Der Erfolg der JOHN WICK-Reihe wurzelt maßgeblich in Keanu Reeves' zen-artigem Charisma, der mit seiner Sportlichkeit die Action von Kapitel zu Kapitel auf ein höheres Level hob. Nun brauchten sie ein weibliches Pendant. Ana de Armas hatte bereits in dem letzten JAMES BOND 007 – KEINE ZEIT ZU STERBEN und dem Netflix-Film THE GREY MAN ihre physikalische Fähigkeit bewiesen. Doch eine Frau in diese vermeintliche Männerwelt einzuführen, barg ein hohes Risiko.
Mag die Story auch altbekannt und vorhersehbar sein – BALLERINA punktet durch authentische, rohe Action.

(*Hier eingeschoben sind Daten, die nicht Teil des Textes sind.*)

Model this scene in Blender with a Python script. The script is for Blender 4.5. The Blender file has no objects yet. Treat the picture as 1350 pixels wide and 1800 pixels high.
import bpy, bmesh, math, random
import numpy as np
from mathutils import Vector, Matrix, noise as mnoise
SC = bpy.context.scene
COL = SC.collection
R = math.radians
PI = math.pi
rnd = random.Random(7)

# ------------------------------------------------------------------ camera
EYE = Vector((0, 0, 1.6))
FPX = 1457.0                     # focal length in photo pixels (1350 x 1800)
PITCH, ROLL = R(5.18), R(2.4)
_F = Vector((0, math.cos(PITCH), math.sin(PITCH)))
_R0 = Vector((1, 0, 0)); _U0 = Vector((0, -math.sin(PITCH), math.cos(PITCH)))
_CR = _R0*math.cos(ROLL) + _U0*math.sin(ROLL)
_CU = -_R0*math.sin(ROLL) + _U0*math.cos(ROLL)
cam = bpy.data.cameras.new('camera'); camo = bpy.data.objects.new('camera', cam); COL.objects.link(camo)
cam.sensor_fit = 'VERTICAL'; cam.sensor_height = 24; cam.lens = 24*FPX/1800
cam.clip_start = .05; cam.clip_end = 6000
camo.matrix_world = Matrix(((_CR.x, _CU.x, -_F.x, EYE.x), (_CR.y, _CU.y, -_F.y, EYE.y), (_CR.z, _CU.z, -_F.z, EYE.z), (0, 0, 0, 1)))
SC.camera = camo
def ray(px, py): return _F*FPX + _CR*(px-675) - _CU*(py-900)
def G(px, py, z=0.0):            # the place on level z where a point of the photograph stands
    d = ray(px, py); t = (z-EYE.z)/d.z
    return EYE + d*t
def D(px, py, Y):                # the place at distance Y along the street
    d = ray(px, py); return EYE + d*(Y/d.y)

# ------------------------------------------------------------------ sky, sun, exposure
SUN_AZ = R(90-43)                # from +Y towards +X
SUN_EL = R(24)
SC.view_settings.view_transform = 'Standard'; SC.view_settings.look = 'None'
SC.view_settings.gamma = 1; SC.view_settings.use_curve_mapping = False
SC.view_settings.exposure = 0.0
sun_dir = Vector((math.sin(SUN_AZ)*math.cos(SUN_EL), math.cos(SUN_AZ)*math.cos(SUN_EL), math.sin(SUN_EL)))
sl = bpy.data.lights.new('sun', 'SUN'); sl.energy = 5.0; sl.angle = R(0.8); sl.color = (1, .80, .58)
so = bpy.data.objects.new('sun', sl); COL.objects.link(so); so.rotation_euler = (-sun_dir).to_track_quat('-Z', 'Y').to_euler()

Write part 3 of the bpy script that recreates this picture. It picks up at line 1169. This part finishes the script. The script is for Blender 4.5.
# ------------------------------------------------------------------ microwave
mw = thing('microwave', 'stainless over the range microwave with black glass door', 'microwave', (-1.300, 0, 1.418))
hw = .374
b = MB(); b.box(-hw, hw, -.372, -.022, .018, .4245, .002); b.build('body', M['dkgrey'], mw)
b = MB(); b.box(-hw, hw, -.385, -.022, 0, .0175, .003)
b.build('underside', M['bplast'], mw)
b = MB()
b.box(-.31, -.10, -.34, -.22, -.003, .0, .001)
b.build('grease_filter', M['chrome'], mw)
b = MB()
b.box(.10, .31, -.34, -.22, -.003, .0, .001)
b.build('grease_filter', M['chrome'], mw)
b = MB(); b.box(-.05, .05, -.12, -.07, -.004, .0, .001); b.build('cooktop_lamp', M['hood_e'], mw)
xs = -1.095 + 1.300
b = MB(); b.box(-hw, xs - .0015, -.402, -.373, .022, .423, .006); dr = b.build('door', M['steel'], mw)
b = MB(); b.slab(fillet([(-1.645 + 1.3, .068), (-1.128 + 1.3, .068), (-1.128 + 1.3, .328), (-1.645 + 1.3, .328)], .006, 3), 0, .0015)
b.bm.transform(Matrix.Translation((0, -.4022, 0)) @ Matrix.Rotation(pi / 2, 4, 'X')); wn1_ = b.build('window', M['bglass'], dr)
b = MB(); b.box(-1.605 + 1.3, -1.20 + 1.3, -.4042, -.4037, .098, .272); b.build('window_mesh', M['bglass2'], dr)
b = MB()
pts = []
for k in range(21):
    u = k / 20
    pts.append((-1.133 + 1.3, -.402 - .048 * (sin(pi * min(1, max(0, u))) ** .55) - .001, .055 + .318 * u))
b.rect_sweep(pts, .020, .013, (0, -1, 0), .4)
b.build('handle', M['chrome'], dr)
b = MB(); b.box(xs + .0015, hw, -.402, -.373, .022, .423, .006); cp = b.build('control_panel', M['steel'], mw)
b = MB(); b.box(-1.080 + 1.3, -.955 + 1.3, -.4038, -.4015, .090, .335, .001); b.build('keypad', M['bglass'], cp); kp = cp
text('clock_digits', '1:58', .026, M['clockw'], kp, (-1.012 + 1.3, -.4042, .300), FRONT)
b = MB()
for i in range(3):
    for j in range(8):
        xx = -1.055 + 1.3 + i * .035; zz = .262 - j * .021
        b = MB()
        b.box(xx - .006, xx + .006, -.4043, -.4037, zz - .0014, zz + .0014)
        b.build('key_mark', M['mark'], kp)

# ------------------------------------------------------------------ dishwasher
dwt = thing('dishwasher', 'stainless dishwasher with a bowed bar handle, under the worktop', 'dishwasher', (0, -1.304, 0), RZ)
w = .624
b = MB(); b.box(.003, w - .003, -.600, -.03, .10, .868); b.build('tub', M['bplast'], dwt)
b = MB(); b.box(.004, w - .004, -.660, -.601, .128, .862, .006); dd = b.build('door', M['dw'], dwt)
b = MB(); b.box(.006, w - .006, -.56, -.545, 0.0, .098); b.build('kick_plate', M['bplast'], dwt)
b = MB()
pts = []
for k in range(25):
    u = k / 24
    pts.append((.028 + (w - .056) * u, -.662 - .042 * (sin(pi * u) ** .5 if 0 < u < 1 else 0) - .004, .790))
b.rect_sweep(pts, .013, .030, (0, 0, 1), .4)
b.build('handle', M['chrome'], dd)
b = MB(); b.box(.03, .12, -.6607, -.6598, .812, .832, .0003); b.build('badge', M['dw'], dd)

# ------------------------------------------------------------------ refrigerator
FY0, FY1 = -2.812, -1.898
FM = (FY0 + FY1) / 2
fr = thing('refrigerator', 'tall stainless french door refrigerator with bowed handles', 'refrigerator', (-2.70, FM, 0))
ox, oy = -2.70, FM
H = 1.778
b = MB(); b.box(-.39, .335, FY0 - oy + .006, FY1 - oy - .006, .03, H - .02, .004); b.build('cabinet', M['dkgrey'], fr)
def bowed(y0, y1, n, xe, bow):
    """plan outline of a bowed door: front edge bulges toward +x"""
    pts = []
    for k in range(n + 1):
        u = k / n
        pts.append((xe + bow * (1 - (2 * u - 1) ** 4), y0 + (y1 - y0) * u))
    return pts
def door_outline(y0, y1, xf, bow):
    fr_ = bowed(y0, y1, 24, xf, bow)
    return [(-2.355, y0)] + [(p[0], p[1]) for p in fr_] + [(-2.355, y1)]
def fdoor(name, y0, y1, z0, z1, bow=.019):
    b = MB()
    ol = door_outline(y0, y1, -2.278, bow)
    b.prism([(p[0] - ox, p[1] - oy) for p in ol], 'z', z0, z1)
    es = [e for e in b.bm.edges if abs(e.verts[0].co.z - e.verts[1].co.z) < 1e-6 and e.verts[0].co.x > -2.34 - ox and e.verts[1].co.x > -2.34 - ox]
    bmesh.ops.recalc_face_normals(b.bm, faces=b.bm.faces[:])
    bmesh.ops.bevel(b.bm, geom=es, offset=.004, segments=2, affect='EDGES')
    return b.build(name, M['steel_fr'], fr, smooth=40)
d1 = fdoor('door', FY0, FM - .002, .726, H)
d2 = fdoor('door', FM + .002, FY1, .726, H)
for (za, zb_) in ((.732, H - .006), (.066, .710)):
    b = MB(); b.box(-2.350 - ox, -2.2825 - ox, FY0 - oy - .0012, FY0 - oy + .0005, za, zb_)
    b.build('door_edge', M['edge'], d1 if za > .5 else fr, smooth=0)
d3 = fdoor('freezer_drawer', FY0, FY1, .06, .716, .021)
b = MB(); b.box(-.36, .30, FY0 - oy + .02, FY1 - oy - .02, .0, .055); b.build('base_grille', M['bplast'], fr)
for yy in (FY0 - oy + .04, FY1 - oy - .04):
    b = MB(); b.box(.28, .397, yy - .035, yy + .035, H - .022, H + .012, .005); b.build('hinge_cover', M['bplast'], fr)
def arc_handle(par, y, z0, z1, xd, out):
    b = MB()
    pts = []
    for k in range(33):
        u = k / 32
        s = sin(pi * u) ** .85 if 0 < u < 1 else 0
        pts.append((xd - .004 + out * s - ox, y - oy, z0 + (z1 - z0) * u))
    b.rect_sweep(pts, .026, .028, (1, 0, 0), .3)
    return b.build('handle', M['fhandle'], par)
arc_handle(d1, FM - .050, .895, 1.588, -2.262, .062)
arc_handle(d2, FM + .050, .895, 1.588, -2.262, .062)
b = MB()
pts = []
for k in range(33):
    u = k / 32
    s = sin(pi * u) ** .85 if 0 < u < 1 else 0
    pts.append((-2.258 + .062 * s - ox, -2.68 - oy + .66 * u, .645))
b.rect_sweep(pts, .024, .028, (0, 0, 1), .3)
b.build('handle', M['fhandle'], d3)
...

Ana de Armas wirkt nie wie eine übermenschliche Kampfmaschine, sondern kämpft als körperlich unterlegene Kriegerin ums nackte Überleben. Das erzeugt kreative Genialität: Eve verwandelt ihre Schwächen in tödliche Waffen und macht jede Umgebung zu ihrem Schlachtfeld. Schlittschuhe mutieren zu Mordinstrumenten, der Kampf gegen einen Flammenwerfer wird zur visuellen Ekstase. Einer der Höhepunkte ist der Kampf in einer Dorfküche – ein Ballett aus Blut und Stahl, pure Action-Poesie in ihrer brutalsten Form.
Fazit: BALLERINA wollte ursprünglich beweisen, dass das John Wick-Universum auch ohne seinen Titelhelden funktioniert – doch am Ende siegte die Vorsicht und Keanu Reeves kehrte doch wieder vor die Kamera zurück. Das Ergebnis: Authentische Kampfszenen, solide Choreografien und eine überzeugende Ana de Armas, die ihre Rolle mit Bravour meistert. Bei 125 Minuten Laufzeit hätte jedoch deutlich gestrafft werden können. Der Film kann durchaus unterhalten, ohne dabei jedoch neue Maßstäbe zu setzen, und bleibt letzten Endes eher Mittelmaß, das sich im hinteren Teil der Franchise-Riege einreiht.